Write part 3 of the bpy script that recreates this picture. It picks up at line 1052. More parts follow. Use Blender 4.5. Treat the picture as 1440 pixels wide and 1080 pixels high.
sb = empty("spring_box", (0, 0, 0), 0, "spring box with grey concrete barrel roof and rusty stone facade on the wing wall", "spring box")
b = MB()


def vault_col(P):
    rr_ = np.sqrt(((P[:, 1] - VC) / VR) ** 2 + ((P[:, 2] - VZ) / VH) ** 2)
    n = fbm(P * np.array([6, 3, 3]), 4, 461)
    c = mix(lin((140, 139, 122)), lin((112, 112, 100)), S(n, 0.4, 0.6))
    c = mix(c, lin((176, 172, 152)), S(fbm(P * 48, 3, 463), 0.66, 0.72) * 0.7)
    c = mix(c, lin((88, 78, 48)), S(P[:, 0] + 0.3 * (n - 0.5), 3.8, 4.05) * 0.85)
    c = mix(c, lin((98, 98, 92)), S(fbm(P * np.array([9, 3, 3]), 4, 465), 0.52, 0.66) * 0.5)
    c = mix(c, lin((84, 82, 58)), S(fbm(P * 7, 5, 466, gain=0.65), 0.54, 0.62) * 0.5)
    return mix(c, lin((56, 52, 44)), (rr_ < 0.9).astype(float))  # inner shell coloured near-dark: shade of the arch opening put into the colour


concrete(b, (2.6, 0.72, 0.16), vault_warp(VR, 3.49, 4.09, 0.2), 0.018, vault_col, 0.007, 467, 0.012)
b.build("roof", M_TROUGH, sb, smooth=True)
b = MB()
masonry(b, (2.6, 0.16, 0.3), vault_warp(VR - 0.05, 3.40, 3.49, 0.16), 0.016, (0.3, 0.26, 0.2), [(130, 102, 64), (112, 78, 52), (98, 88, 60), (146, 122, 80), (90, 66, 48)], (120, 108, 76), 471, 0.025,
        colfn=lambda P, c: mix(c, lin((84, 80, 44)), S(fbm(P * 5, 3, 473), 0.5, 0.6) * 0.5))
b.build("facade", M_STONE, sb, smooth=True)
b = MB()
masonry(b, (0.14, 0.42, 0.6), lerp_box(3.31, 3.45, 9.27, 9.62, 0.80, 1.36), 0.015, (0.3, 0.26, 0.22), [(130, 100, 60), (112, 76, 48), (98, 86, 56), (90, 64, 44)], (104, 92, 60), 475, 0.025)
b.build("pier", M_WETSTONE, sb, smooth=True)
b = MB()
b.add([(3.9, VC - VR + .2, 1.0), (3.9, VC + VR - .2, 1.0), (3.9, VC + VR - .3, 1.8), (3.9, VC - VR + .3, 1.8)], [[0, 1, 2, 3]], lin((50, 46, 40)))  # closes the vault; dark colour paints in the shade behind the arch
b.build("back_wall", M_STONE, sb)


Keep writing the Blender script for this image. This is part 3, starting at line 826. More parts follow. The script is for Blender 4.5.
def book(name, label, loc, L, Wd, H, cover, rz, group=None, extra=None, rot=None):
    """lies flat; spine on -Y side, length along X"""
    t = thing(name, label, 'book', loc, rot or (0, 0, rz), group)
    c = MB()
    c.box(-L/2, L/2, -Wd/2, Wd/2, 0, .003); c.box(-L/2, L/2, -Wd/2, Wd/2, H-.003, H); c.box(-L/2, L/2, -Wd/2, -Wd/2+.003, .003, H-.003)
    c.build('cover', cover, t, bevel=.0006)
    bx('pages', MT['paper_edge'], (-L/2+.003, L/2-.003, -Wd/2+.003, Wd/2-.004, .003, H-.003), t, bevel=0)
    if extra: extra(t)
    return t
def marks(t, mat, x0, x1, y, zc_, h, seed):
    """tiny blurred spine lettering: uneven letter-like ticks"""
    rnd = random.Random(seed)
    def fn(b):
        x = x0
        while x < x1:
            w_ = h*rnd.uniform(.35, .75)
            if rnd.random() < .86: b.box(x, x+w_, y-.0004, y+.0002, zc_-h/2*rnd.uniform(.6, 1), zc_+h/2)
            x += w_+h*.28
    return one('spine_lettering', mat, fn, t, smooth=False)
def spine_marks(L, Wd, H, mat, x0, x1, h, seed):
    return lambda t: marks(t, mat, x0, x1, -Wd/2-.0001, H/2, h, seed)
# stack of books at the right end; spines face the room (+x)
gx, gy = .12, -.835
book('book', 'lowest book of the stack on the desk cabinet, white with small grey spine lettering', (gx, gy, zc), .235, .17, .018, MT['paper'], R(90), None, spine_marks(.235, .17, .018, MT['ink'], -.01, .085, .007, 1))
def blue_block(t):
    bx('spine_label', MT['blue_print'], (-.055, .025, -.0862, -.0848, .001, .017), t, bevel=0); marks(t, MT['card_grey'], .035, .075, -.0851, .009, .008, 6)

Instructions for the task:
Give back all the records exactly as they stand.

Expected answer:
Write part 3 of the bpy script that recreates this picture. It picks up at line 1052. More parts follow. Use Blender 4.5. Treat the picture as 1440 pixels wide and 1080 pixels high.
sb = empty("spring_box", (0, 0, 0), 0, "spring box with grey concrete barrel roof and rusty stone facade on the wing wall", "spring box")
b = MB()


def vault_col(P):
    rr_ = np.sqrt(((P[:, 1] - VC) / VR) ** 2 + ((P[:, 2] - VZ) / VH) ** 2)
    n = fbm(P * np.array([6, 3, 3]), 4, 461)
    c = mix(lin((140, 139, 122)), lin((112, 112, 100)), S(n, 0.4, 0.6))
    c = mix(c, lin((176, 172, 152)), S(fbm(P * 48, 3, 463), 0.66, 0.72) * 0.7)
    c = mix(c, lin((88, 78, 48)), S(P[:, 0] + 0.3 * (n - 0.5), 3.8, 4.05) * 0.85)
    c = mix(c, lin((98, 98, 92)), S(fbm(P * np.array([9, 3, 3]), 4, 465), 0.52, 0.66) * 0.5)
    c = mix(c, lin((84, 82, 58)), S(fbm(P * 7, 5, 466, gain=0.65), 0.54, 0.62) * 0.5)
    return mix(c, lin((56, 52, 44)), (rr_ < 0.9).astype(float))  # inner shell coloured near-dark: shade of the arch opening put into the colour


concrete(b, (2.6, 0.72, 0.16), vault_warp(VR, 3.49, 4.09, 0.2), 0.018, vault_col, 0.007, 467, 0.012)
b.build("roof", M_TROUGH, sb, smooth=True)
b = MB()
masonry(b, (2.6, 0.16, 0.3), vault_warp(VR - 0.05, 3.40, 3.49, 0.16), 0.016, (0.3, 0.26, 0.2), [(130, 102, 64), (112, 78, 52), (98, 88, 60), (146, 122, 80), (90, 66, 48)], (120, 108, 76), 471, 0.025,
        colfn=lambda P, c: mix(c, lin((84, 80, 44)), S(fbm(P * 5, 3, 473), 0.5, 0.6) * 0.5))
b.build("facade", M_STONE, sb, smooth=True)
b = MB()
masonry(b, (0.14, 0.42, 0.6), lerp_box(3.31, 3.45, 9.27, 9.62, 0.80, 1.36), 0.015, (0.3, 0.26, 0.22), [(130, 100, 60), (112, 76, 48), (98, 86, 56), (90, 64, 44)], (104, 92, 60), 475, 0.025)
b.build("pier", M_WETSTONE, sb, smooth=True)
b = MB()
b.add([(3.9, VC - VR + .2, 1.0), (3.9, VC + VR - .2, 1.0), (3.9, VC + VR - .3, 1.8), (3.9, VC - VR + .3, 1.8)], [[0, 1, 2, 3]], lin((50, 46, 40)))  # closes the vault; dark colour paints in the shade behind the arch
b.build("back_wall", M_STONE, sb)


Keep writing the Blender script for this image. This is part 3, starting at line 826. More parts follow. The script is for Blender 4.5.
def book(name, label, loc, L, Wd, H, cover, rz, group=None, extra=None, rot=None):
    """lies flat; spine on -Y side, length along X"""
    t = thing(name, label, 'book', loc, rot or (0, 0, rz), group)
    c = MB()
    c.box(-L/2, L/2, -Wd/2, Wd/2, 0, .003); c.box(-L/2, L/2, -Wd/2, Wd/2, H-.003, H); c.box(-L/2, L/2, -Wd/2, -Wd/2+.003, .003, H-.003)
    c.build('cover', cover, t, bevel=.0006)
    bx('pages', MT['paper_edge'], (-L/2+.003, L/2-.003, -Wd/2+.003, Wd/2-.004, .003, H-.003), t, bevel=0)
    if extra: extra(t)
    return t
def marks(t, mat, x0, x1, y, zc_, h, seed):
    """tiny blurred spine lettering: uneven letter-like ticks"""
    rnd = random.Random(seed)
    def fn(b):
        x = x0
        while x < x1:
            w_ = h*rnd.uniform(.35, .75)
            if rnd.random() < .86: b.box(x, x+w_, y-.0004, y+.0002, zc_-h/2*rnd.uniform(.6, 1), zc_+h/2)
            x += w_+h*.28
    return one('spine_lettering', mat, fn, t, smooth=False)
def spine_marks(L, Wd, H, mat, x0, x1, h, seed):
    return lambda t: marks(t, mat, x0, x1, -Wd/2-.0001, H/2, h, seed)
# stack of books at the right end; spines face the room (+x)
gx, gy = .12, -.835
book('book', 'lowest book of the stack on the desk cabinet, white with small grey spine lettering', (gx, gy, zc), .235, .17, .018, MT['paper'], R(90), None, spine_marks(.235, .17, .018, MT['ink'], -.01, .085, .007, 1))
def blue_block(t):
    bx('spine_label', MT['blue_print'], (-.055, .025, -.0862, -.0848, .001, .017), t, bevel=0); marks(t, MT['card_grey'], .035, .075, -.0851, .009, .008, 6)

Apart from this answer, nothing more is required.